### Objective
Without the pictures, set down every line of the data exactly.

### Supplied material
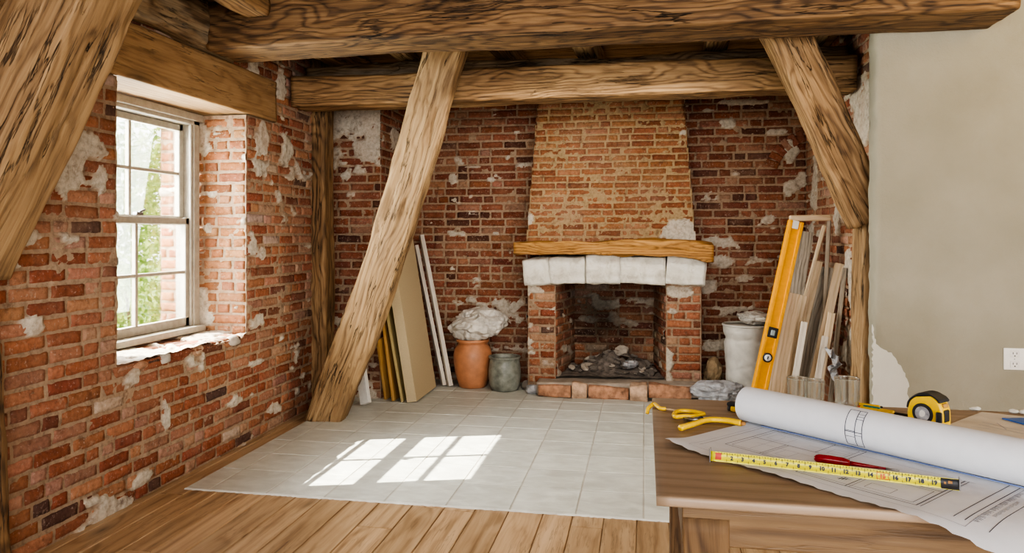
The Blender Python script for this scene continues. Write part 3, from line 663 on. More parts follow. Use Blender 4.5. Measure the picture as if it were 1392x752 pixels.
# rubble in the firebox
rs = np.random.RandomState(21); pr = [lump_me('rubble_lump', 200 + i, (1, .8, .65), 3, 6, .12, 8, nz=.06, smooth=False) for i in range(5)]
for k in range(90):
    a = rs.normal(0, 1, 2); x = -.26 + a[0] * .24; y = 7.04 + a[1] * .12
    x = min(max(x, FX0 + .12), FX1 - .12); y = min(max(y, 6.82), 7.19)
    z = HZ + .012 + .17 * math.exp(-(((x + .27) / .30) ** 2 + ((y - 7.10) / .16) ** 2)) * .9
    o = bpy.data.objects.new('rubble_lump', pr[k % 5]); COL.objects.link(o)
    if not pr[k % 5].materials: pr[k % 5].materials.append([RUBBLE, PALESTONE, RUBBLE, ASH, RUBBLE][k % 5])
    s = rs.uniform(.018, .048); o.scale = (s * rs.uniform(.8, 1.5), s, s * rs.uniform(.5, .9)); o.location = (x, y, z + s * .1); o.rotation_euler = (rs.uniform(-.4, .4), rs.uniform(-.4, .4), rs.uniform(0, 6))
    tag(o, 'broken lump of soot-grey rubble in the heap inside the fireplace', 'rubble', 'rubble heap in the firebox')
tag(lump('crumpled_paper', (-.22, 7.05, HZ + .15), (.075, .06, .06), PALESTONE, 301, sub=4, folds=16, amp=.3), 'pale crumpled ball on top of the ash heap in the fireplace', 'paper')
tag(lump('crumpled_paper', (-.12, 6.93, HZ + .06), (.085, .06, .04), GREYFILM, 302, sub=4, folds=16, amp=.3), 'grey crumpled sheet at the front of the ash heap', 'paper')

# rubble beside the hearth
for i, (px, py, s, mt, l) in enumerate(((716, 531, (.06, .05, .045), RUBBLE, 'grey-brown stone next to the round pot, leftmost of the rubble by the hearth'), (724, 537, (.07, .05, .045), GREYFILM, 'smooth blue-grey stone beside the left end of the hearth'),
                                  (738, 537, (.055, .05, .05), PALESTONE, 'white plaster chunk against the left end of the hearth'), (730, 527, (.07, .05, .075), PALESTONE, 'pale lump behind the stones at the left of the hearth'))):
    p = atZ(px, py, 0.006); p.y += s[1]; tag(lump('stone', (p.x, p.y, .006), s, mt, 310 + i, cuts=7, folds=4, amp=.1), l, 'stone')

# ------------------------------------------------------------------ window
W1 = empty('window_1', (-3.10, (OY0 + OY1) / 2, .80)); W1['kind'] = 'structure'
wb = W1.matrix_basis.inverted()
def wpart(o, parent=None):
    o.parent = parent or W1
    if parent is None: o.matrix_parent_inverse = Matrix.Translation(W1.location).inverted()
    return o
WY0, WY1, WZ0, WZ1 = 3.46, 4.66, .78, 2.27
def bars(name, lst, mat, bev=.004):
    bm = bmesh.new()
    for (c, s) in lst: bbox_bm(bm, Vector(c), s, None, bev, 1)
    return link(name, from_bm(name, bm), mat)
fw = .065; xf = -3.12
wpart(bars('window_frame', [((xf, WY0 + fw / 2, (WZ0 + WZ1) / 2), (.14, fw, WZ1 - WZ0)), ((xf, WY1 - fw / 2, (WZ0 + WZ1) / 2), (.14, fw, WZ1 - WZ0)), ((xf, (WY0 + WY1) / 2, WZ1 - .035), (.14, WY1 - WY0, .07)),
                            ((xf + .02, (WY0 + WY1) / 2, WZ0 + .02), (.20, WY1 - WY0, .04)), ((xf + .082, (WY0 + WY1) / 2, WZ1 - .02), (.025, WY1 - WY0 + .02, .05)),
                            ((xf + .05, WY0 + fw + .01, (WZ0 + WZ1) / 2), (.02, .02, WZ1 - WZ0)), ((xf + .05, WY1 - fw - .01, (WZ0 + WZ1) / 2), (.02, .02, WZ1 - WZ0))], FRAMEP))
def sash(name, x, z0, z1, zmid):
    y0, y1 = WY0 + fw + .003, WY1 - fw - .003; ym = (y0 + y1) / 2; st = .048
    s = wpart(bars(name, [((x, y0 + st / 2, (z0 + z1) / 2), (.038, st, z1 - z0)), ((x, y1 - st / 2, (z0 + z1) / 2), (.038, st, z1 - z0)), ((x, ym, z1 - .024), (.038, y1 - y0 - .02, .045)), ((x, ym, z0 + .03), (.038, y1 - y0 - .02, .06)),
                          ((x, ym, (z0 + z1) / 2), (.03, .024, z1 - z0 - .05)), ((x, ym, zmid), (.028, y1 - y0 - .05, .022))], FRAMEP))
    zs = (z0 + .06, zmid - .011, zmid + .011, z1 - .045)
    for (ya, yb_) in ((y0 + st, ym - .012), (ym + .012, y1 - st)):
        for (za, zb_) in ((zs[0], zs[1]), (zs[2], zs[3])):
            g = link('pane', from_bm('pane', (lambda b: (bbox_bm(b, Vector((x, (ya + yb_) / 2, (za + zb_) / 2)), (.004, yb_ - ya + .008, zb_ - za + .008)), b)[1])(bmesh.new())), PANE)
            wpart(g, s)
    return s
sash('upper_sash', -3.145, 1.51, WZ1 - .07, 1.86); lsash = sash('lower_sash', -3.098, WZ0 + .04, 1.56, 1.19)
bm = bmesh.new(); bbox_bm(bm, Vector((-3.075, 4.06, 1.575)), (.03, .06, .02), None, .004); tube_bm(bm, [(-3.06, 4.05, 1.585), (-3.05, 4.09, 1.60)], .007)
wpart(link('sash_latch', from_bm('sash_latch', bm), GREYM), lsash)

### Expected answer
The Blender Python script for this scene continues. Write part 3, from line 663 on. More parts follow. Use Blender 4.5. Measure the picture as if it were 1392x752 pixels.
# rubble in the firebox
rs = np.random.RandomState(21); pr = [lump_me('rubble_lump', 200 + i, (1, .8, .65), 3, 6, .12, 8, nz=.06, smooth=False) for i in range(5)]
for k in range(90):
    a = rs.normal(0, 1, 2); x = -.26 + a[0] * .24; y = 7.04 + a[1] * .12
    x = min(max(x, FX0 + .12), FX1 - .12); y = min(max(y, 6.82), 7.19)
    z = HZ + .012 + .17 * math.exp(-(((x + .27) / .30) ** 2 + ((y - 7.10) / .16) ** 2)) * .9
    o = bpy.data.objects.new('rubble_lump', pr[k % 5]); COL.objects.link(o)
    if not pr[k % 5].materials: pr[k % 5].materials.append([RUBBLE, PALESTONE, RUBBLE, ASH, RUBBLE][k % 5])
    s = rs.uniform(.018, .048); o.scale = (s * rs.uniform(.8, 1.5), s, s * rs.uniform(.5, .9)); o.location = (x, y, z + s * .1); o.rotation_euler = (rs.uniform(-.4, .4), rs.uniform(-.4, .4), rs.uniform(0, 6))
    tag(o, 'broken lump of soot-grey rubble in the heap inside the fireplace', 'rubble', 'rubble heap in the firebox')
tag(lump('crumpled_paper', (-.22, 7.05, HZ + .15), (.075, .06, .06), PALESTONE, 301, sub=4, folds=16, amp=.3), 'pale crumpled ball on top of the ash heap in the fireplace', 'paper')
tag(lump('crumpled_paper', (-.12, 6.93, HZ + .06), (.085, .06, .04), GREYFILM, 302, sub=4, folds=16, amp=.3), 'grey crumpled sheet at the front of the ash heap', 'paper')

# rubble beside the hearth
for i, (px, py, s, mt, l) in enumerate(((716, 531, (.06, .05, .045), RUBBLE, 'grey-brown stone next to the round pot, leftmost of the rubble by the hearth'), (724, 537, (.07, .05, .045), GREYFILM, 'smooth blue-grey stone beside the left end of the hearth'),
                                  (738, 537, (.055, .05, .05), PALESTONE, 'white plaster chunk against the left end of the hearth'), (730, 527, (.07, .05, .075), PALESTONE, 'pale lump behind the stones at the left of the hearth'))):
    p = atZ(px, py, 0.006); p.y += s[1]; tag(lump('stone', (p.x, p.y, .006), s, mt, 310 + i, cuts=7, folds=4, amp=.1), l, 'stone')

# ------------------------------------------------------------------ window
W1 = empty('window_1', (-3.10, (OY0 + OY1) / 2, .80)); W1['kind'] = 'structure'
wb = W1.matrix_basis.inverted()
def wpart(o, parent=None):
    o.parent = parent or W1
    if parent is None: o.matrix_parent_inverse = Matrix.Translation(W1.location).inverted()
    return o
WY0, WY1, WZ0, WZ1 = 3.46, 4.66, .78, 2.27
def bars(name, lst, mat, bev=.004):
    bm = bmesh.new()
    for (c, s) in lst: bbox_bm(bm, Vector(c), s, None, bev, 1)
    return link(name, from_bm(name, bm), mat)
fw = .065; xf = -3.12
wpart(bars('window_frame', [((xf, WY0 + fw / 2, (WZ0 + WZ1) / 2), (.14, fw, WZ1 - WZ0)), ((xf, WY1 - fw / 2, (WZ0 + WZ1) / 2), (.14, fw, WZ1 - WZ0)), ((xf, (WY0 + WY1) / 2, WZ1 - .035), (.14, WY1 - WY0, .07)),
                            ((xf + .02, (WY0 + WY1) / 2, WZ0 + .02), (.20, WY1 - WY0, .04)), ((xf + .082, (WY0 + WY1) / 2, WZ1 - .02), (.025, WY1 - WY0 + .02, .05)),
                            ((xf + .05, WY0 + fw + .01, (WZ0 + WZ1) / 2), (.02, .02, WZ1 - WZ0)), ((xf + .05, WY1 - fw - .01, (WZ0 + WZ1) / 2), (.02, .02, WZ1 - WZ0))], FRAMEP))
def sash(name, x, z0, z1, zmid):
    y0, y1 = WY0 + fw + .003, WY1 - fw - .003; ym = (y0 + y1) / 2; st = .048
    s = wpart(bars(name, [((x, y0 + st / 2, (z0 + z1) / 2), (.038, st, z1 - z0)), ((x, y1 - st / 2, (z0 + z1) / 2), (.038, st, z1 - z0)), ((x, ym, z1 - .024), (.038, y1 - y0 - .02, .045)), ((x, ym, z0 + .03), (.038, y1 - y0 - .02, .06)),
                          ((x, ym, (z0 + z1) / 2), (.03, .024, z1 - z0 - .05)), ((x, ym, zmid), (.028, y1 - y0 - .05, .022))], FRAMEP))
    zs = (z0 + .06, zmid - .011, zmid + .011, z1 - .045)
    for (ya, yb_) in ((y0 + st, ym - .012), (ym + .012, y1 - st)):
        for (za, zb_) in ((zs[0], zs[1]), (zs[2], zs[3])):
            g = link('pane', from_bm('pane', (lambda b: (bbox_bm(b, Vector((x, (ya + yb_) / 2, (za + zb_) / 2)), (.004, yb_ - ya + .008, zb_ - za + .008)), b)[1])(bmesh.new())), PANE)
            wpart(g, s)
    return s
sash('upper_sash', -3.145, 1.51, WZ1 - .07, 1.86); lsash = sash('lower_sash', -3.098, WZ0 + .04, 1.56, 1.19)
bm = bmesh.new(); bbox_bm(bm, Vector((-3.075, 4.06, 1.575)), (.03, .06, .02), None, .004); tube_bm(bm, [(-3.06, 4.05, 1.585), (-3.05, 4.09, 1.60)], .007)
wpart(link('sash_latch', from_bm('sash_latch', bm), GREYM), lsash)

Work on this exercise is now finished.